Letter in the Financial Times (London), May 24:
From Mr Hugh Sharman [Hals, Denmark].

Sir, in your editorial ("Glowing green", May 16) you wrote that "Denmark, which relies on intermittent wind power for nearly 20 per cent of its power, has stability problems on its grid".

Although it is true that the wind power we have creates "stability problems", it is not true that we inhabitants of west Denmark rely on wind power at all.

Whenever west Denmark produces a lot of wind power, it simultaneously exports almost equivalent quantities along its strong inter-connections with Norway, Sweden and Germany.

In other words, in spite of wind turbines producing a quantity of power equivalent to more than 20 per cent of its domestic consumption, very little of this power is actually consumed in west Denmark.
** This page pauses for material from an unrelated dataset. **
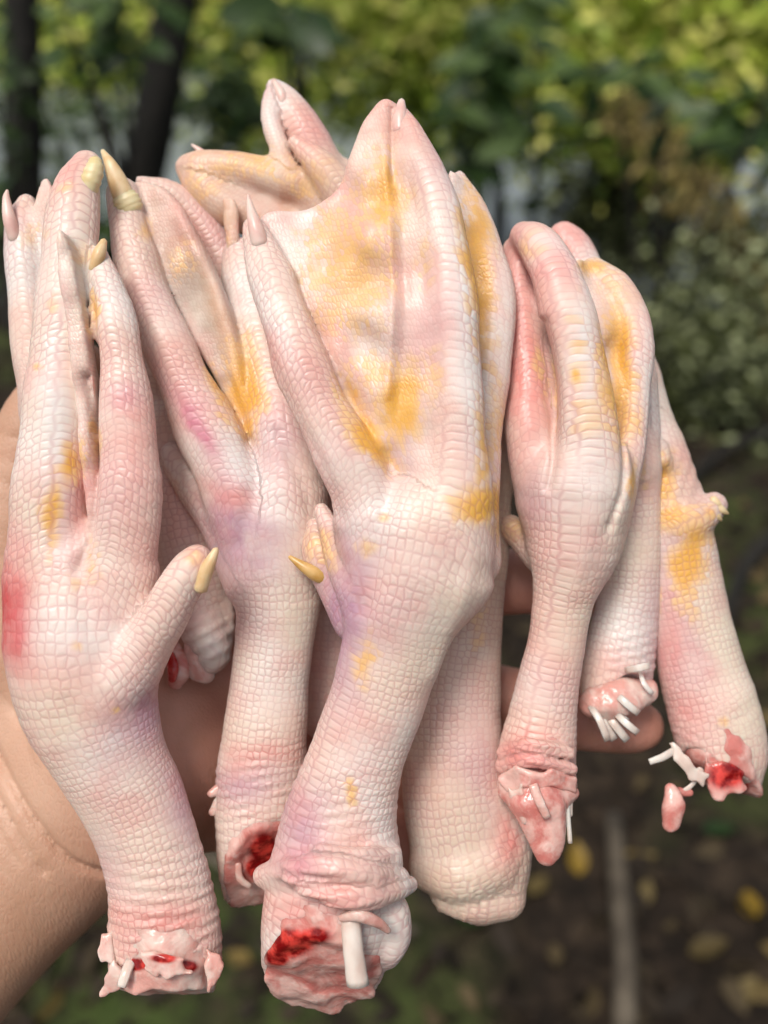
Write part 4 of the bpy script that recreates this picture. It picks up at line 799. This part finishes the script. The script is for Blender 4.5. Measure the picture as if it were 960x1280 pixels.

I have calculated that in 2003, more than 80 per cent of wind output was exported, leaving west Denmark to consume about 4 per cent of its power from its enormous capacity of wind turbines.

There is an added irony here. The Danish consumer pays the highest tariffs for electricity in Europe. Much of these are hypothecated for the support of windmill owners. However, the wind wind power is sold on the spot market at rates that are much lower.

Thus there is a direct transfer of wealth from Danish consumers to consumers in Sweden, Norway and Germany, every time 1kWh of electricity is sold in this way. During 2003, this net transfer of wealth amounted to more than £100m -- or £40 per inhabitant.